Ella reconoce que, en sus inicios como estudiante de Bellas Artes, los intereses eran muy diferentes, que, en la convulsa década de los ochenta en el País Vasco, sus maneras eran más violentas, acordes con la convulsión expresionista. La posterior formación en Alemania abrió toda una caja de Pandora. «Allí no vi la luz, pero se clarificó mi camino». Recuerda la época como una sucesión de descubrimientos, desde Marcel Duchamp al constructivismo, de Kurt Switters a la Bauhaus y, sobre todo, Francis Picabia, de quien ha heredado su fascinación por las máquinas. La hija del hombre que exploraba mecanismos en su taller y la mujer que elaboraba tejidos, la niña observadora entre el campo y la ciudad, testigo de grandes cambios sociales y económicos, halló su camino retrotrayéndose a otro periodo dramático y sus poderosos ejes creativos.
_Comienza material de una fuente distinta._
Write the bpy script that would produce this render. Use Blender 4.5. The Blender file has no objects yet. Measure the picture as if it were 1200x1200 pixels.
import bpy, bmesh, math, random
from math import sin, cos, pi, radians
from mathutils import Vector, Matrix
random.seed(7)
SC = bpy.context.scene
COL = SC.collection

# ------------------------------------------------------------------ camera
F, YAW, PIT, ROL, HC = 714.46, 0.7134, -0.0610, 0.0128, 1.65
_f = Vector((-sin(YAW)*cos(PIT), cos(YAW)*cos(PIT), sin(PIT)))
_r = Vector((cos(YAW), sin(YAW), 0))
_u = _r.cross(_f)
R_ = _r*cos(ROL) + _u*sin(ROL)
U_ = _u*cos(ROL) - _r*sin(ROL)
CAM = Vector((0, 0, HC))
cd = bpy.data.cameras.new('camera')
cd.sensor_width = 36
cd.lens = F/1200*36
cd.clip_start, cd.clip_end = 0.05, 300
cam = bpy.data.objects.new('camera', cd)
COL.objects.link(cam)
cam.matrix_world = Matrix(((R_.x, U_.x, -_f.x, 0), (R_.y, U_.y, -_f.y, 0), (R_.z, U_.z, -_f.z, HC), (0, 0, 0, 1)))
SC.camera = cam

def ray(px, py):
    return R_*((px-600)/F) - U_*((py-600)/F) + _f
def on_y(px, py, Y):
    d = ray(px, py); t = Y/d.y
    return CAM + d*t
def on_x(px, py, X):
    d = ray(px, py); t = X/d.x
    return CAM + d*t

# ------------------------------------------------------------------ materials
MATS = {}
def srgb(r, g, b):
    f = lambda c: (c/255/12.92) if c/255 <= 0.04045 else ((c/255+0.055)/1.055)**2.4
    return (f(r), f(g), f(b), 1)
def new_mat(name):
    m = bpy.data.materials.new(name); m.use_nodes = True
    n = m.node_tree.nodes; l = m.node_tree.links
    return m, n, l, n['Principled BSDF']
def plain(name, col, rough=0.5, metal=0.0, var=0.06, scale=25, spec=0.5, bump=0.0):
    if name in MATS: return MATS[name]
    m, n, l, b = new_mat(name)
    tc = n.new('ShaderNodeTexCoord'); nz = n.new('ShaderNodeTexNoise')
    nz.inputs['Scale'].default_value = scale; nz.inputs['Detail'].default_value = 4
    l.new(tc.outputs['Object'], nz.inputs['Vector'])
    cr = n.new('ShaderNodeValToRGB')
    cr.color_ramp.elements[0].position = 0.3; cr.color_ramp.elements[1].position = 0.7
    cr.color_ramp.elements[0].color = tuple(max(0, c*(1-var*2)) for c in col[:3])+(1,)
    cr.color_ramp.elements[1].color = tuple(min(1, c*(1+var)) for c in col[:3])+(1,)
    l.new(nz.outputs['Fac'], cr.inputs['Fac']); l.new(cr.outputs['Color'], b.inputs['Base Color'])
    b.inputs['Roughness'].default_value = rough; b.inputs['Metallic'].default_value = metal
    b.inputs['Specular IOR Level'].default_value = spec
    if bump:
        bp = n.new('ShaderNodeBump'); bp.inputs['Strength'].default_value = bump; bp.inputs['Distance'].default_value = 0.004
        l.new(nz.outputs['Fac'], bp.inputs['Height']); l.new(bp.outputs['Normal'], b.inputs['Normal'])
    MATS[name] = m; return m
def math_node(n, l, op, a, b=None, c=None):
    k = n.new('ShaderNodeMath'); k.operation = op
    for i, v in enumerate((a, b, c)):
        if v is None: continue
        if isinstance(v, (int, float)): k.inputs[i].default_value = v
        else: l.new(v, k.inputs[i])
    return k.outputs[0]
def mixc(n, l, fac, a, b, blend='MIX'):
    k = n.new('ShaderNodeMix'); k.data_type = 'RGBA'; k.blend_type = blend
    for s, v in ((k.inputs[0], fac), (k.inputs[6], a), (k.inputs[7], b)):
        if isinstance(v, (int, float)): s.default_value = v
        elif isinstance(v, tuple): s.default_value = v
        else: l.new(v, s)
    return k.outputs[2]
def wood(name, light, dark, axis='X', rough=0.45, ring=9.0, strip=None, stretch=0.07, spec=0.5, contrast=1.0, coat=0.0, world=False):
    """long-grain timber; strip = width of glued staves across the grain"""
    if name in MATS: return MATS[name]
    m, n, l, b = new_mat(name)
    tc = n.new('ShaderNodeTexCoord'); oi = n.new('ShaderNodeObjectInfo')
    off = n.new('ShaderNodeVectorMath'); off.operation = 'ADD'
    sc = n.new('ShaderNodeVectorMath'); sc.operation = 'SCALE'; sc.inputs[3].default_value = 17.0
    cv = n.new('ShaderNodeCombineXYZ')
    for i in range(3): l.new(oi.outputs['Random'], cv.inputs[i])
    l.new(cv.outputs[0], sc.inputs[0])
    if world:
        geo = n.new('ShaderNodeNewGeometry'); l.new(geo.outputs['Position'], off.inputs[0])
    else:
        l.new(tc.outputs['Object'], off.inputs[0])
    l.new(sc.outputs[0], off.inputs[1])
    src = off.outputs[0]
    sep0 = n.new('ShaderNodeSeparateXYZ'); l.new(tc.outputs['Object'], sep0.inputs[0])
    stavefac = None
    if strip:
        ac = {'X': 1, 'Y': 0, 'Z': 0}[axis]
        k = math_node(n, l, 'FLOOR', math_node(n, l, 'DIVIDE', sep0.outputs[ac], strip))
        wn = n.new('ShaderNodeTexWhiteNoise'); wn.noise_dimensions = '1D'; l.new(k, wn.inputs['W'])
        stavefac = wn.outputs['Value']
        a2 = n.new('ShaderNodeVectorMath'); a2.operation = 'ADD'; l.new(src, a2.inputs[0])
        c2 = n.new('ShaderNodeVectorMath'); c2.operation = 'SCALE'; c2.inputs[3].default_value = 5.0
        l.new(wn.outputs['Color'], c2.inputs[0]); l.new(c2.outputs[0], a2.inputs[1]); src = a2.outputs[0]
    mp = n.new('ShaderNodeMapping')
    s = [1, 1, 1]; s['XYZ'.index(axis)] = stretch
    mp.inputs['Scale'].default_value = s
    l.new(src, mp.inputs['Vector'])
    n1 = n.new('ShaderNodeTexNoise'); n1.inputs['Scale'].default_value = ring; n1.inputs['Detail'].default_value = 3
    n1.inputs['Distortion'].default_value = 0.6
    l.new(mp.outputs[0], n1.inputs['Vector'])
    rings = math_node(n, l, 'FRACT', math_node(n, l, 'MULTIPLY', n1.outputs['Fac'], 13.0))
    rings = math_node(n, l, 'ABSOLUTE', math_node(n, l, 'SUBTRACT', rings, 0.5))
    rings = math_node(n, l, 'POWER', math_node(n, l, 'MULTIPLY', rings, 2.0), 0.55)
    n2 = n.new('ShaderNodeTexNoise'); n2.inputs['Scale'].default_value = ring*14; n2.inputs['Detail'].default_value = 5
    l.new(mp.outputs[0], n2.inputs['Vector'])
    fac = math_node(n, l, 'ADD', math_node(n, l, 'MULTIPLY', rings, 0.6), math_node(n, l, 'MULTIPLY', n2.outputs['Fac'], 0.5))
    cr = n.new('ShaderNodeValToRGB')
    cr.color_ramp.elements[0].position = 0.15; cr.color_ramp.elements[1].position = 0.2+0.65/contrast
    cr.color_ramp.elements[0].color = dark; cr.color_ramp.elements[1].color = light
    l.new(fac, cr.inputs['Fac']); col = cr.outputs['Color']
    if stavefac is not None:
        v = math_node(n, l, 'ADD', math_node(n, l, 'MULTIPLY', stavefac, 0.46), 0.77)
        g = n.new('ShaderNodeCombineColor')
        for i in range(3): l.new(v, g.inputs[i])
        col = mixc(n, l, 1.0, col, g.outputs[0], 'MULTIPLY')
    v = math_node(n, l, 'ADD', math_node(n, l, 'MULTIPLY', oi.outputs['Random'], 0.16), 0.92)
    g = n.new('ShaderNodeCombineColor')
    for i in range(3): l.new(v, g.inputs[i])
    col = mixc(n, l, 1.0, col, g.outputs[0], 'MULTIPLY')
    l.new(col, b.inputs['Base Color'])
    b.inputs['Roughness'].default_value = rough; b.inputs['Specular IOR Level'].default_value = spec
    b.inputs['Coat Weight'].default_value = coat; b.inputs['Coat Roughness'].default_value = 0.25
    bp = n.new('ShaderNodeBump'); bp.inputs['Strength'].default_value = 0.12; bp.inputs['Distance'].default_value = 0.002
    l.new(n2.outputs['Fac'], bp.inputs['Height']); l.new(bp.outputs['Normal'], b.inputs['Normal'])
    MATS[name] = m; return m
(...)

La fecunda atmósfera artística que vivió la Europa de Entreguerras se apoderó de ella y no la ha abandonado. Ana Román reconoce que la primera artista salvaje se ha apaciguado sin perder su facultad de observación. «Me encanta que el día a día me sorprenda, pero tengo un orden en mi trabajo y una línea de exploración de largo recorrido, sin bruscos zigzags». La idealización de artefactos y espacios nos reconforta, como si nos proporcionara un refugio para el caos y la inseguridad que nos rodea. Su esquematismo y sobriedad monocolor sugieren un entramado donde todo es más sencillo y los horizontes se presentan despejados. Pero se trata de una ilusión seductora. Como la araña, la artista bilbaína es una hábil tejedora, en sentido literal y figurado. Caer en sus telas resulta muy fácil y, generalmente, esta trampa se convierte en un camino sin retorno.